If existing positions are closed to a woman called to ministry, why not support her efforts as a pioneer—she has great precedents there. Investing your resources in God’s work through her could be a great blessing.

Pray That The Lord Will Raise Up Workers, And Be Careful Not To Send Away Anyone God Calls.

The harvest is great, the (female) laborers are few, and the positions for them are even fewer. This generation has the lowest percentage of female ministers of any in the history of our Fellowship. Why not be a change agent to reverse that trend? Be an armor-bearer for women who are faithful to the call.

Deborah Menken Gill, Ph.D., is the national Director of the Division of Christian Education and the commissioner on discipleship for the Assemblies of God.


[1] I am personally committed to be an advocate for women in ministry. Along with these suggested steps, I will footnote several examples of how I am walking in that direction.

[2] I am frequently asked to lecture on this issue and have prepared an audiocassette series on the topic. The following paragraph is a summary of The Biblical Liberated Woman: The Biblical Basis of Women in Ministry and Leadership.
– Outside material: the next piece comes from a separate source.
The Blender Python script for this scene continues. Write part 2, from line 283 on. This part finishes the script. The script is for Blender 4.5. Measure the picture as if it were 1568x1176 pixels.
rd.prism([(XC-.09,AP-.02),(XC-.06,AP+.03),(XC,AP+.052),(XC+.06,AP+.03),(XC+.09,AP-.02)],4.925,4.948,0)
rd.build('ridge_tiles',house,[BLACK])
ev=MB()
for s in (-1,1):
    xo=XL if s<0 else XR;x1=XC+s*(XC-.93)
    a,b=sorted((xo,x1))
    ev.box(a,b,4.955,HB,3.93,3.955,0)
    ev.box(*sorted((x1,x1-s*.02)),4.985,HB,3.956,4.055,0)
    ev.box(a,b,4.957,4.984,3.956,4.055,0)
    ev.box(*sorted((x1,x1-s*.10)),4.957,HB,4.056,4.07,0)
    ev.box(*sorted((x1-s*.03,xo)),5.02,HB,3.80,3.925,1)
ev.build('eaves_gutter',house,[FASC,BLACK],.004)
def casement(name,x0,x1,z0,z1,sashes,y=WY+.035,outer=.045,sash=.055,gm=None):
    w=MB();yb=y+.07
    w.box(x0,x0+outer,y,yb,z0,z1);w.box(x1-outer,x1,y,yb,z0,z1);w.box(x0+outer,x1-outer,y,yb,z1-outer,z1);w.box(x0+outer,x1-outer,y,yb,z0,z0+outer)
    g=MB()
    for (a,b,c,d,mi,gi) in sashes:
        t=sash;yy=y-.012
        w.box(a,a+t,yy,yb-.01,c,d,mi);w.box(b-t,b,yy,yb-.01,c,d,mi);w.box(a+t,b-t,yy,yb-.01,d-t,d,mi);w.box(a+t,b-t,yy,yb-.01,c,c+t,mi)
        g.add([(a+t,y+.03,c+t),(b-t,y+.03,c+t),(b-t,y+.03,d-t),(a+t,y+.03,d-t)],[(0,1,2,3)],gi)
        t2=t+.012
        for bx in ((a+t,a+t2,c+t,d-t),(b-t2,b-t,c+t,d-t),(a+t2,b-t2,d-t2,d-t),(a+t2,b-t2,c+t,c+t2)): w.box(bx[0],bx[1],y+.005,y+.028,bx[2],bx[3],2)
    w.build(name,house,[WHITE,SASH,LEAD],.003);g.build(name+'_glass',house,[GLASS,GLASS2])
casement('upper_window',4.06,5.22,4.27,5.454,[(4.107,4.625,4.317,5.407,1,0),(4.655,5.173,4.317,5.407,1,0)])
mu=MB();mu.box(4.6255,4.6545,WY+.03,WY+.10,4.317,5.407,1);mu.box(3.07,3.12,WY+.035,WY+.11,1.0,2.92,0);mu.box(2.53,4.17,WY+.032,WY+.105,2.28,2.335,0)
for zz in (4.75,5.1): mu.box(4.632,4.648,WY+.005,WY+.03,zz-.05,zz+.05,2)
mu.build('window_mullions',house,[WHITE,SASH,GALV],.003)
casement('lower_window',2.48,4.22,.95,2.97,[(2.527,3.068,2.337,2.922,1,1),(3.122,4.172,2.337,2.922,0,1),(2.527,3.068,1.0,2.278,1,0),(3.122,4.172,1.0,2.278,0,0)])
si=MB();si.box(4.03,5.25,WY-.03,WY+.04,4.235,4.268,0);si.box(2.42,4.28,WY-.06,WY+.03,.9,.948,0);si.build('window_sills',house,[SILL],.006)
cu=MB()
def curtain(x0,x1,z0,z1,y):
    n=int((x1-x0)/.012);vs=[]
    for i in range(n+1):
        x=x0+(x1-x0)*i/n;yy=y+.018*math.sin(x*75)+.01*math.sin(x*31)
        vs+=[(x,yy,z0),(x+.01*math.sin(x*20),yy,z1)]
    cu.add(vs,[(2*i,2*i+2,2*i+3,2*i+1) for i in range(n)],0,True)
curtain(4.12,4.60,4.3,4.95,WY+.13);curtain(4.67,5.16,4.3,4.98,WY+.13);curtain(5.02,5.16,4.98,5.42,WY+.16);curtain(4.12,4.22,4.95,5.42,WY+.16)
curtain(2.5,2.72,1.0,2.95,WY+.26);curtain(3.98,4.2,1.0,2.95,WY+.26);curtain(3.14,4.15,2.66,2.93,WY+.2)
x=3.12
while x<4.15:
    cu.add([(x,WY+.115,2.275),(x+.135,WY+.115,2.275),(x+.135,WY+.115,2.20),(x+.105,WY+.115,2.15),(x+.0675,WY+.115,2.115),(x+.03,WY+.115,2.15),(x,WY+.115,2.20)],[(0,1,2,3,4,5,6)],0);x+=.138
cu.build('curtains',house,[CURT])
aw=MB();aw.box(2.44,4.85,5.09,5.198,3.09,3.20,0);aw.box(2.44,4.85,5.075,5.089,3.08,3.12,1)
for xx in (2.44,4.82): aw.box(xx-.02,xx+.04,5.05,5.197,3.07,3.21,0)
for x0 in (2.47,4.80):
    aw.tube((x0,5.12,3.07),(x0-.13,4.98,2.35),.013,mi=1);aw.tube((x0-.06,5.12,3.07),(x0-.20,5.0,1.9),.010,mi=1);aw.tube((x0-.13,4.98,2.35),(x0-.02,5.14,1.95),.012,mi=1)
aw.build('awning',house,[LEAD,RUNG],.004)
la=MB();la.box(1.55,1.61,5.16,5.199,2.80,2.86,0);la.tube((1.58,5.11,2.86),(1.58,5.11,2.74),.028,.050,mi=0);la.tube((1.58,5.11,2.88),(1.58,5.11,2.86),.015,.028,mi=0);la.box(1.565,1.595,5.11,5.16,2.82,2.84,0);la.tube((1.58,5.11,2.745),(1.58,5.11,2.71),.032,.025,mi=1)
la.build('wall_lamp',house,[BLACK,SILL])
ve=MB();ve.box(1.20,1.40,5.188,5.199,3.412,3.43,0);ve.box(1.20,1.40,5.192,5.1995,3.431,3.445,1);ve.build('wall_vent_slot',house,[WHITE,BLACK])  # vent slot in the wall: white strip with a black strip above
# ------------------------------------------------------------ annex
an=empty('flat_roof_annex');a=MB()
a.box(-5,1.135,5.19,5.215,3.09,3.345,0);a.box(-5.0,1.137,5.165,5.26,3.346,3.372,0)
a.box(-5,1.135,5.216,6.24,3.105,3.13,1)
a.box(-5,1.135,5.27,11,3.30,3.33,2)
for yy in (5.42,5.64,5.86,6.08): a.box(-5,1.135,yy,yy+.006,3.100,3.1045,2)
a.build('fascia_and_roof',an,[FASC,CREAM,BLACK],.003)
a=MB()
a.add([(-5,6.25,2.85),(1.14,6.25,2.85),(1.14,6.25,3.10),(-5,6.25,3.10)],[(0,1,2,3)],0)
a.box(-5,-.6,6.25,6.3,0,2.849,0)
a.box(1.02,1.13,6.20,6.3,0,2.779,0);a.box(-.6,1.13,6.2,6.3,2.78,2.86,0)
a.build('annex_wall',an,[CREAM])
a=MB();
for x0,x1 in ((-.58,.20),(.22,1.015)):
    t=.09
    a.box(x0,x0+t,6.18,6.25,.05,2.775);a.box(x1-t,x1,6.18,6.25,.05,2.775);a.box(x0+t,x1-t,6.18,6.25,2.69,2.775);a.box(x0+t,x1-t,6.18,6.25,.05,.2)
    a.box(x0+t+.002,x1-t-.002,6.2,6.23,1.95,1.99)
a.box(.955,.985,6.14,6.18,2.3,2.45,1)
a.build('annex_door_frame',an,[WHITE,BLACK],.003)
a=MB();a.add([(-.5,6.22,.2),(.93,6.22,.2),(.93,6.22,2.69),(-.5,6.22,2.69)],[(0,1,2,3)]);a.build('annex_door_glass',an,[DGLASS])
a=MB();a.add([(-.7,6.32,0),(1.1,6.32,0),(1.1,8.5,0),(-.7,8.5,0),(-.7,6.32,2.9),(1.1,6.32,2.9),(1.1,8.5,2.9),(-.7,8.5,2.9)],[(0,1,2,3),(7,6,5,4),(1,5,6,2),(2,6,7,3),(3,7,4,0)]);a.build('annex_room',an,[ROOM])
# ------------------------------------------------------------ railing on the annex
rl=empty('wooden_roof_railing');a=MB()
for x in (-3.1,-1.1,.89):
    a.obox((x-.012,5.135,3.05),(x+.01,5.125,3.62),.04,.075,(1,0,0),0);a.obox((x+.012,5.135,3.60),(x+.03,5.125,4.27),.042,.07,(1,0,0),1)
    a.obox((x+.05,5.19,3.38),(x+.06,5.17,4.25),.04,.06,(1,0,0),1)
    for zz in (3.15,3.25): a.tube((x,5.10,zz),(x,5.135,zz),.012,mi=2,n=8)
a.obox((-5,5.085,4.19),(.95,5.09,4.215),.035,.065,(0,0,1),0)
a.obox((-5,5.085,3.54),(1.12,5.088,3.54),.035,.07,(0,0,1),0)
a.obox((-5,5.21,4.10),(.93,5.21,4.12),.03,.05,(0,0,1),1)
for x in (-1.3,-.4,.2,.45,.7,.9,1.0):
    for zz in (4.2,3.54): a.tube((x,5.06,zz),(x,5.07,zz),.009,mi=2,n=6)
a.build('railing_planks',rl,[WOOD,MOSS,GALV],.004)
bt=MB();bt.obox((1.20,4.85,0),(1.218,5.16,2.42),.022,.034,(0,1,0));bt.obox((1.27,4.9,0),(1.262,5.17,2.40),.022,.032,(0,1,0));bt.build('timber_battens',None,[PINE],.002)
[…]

[3] I have been involved in the founding and growth of Christians for Biblical Equality, an organization that serves as a clearinghouse for excellent resources on this issue. Contact CBE (P.O. Box 7155, St. Paul, Minn. 55107-0155; telephone 612-224-2416) for a list of books, article reprints, audio-and videocassettes, membership and conference information, and journal subscription.

[4] I served as a resource person to the Commission on Doctrinal Purity for the preparation of that position paper.

5 Women of the cloth is a network I cofounded in the Minnesota District, which is beginning to spread across the nation. Bringing clergywomen together is one way of facilitation peer mentoring. Perhaps you would like to propose a chapter in your district.

6 At North Central Bible College I assembled a committee to investigate the possibility of offering an academic women’s specialization. Wouldn’t it be wonderful if every one of our educational institutions had curricular support for women called to ministry?

7 Many women are not located near a female minister mentor, but they could read about them. I am writing a series of profiles called Models in Ministry: Assemblies of God Women in Christian Leadership Today.

8 I serve (not as the single female token) on the Assemblies of God Theological Seminary Board of Directors.

9 I appreciate the district superintendents of Nebraska and Minnesota inviting me to minister as morning Bible teacher at their family camps.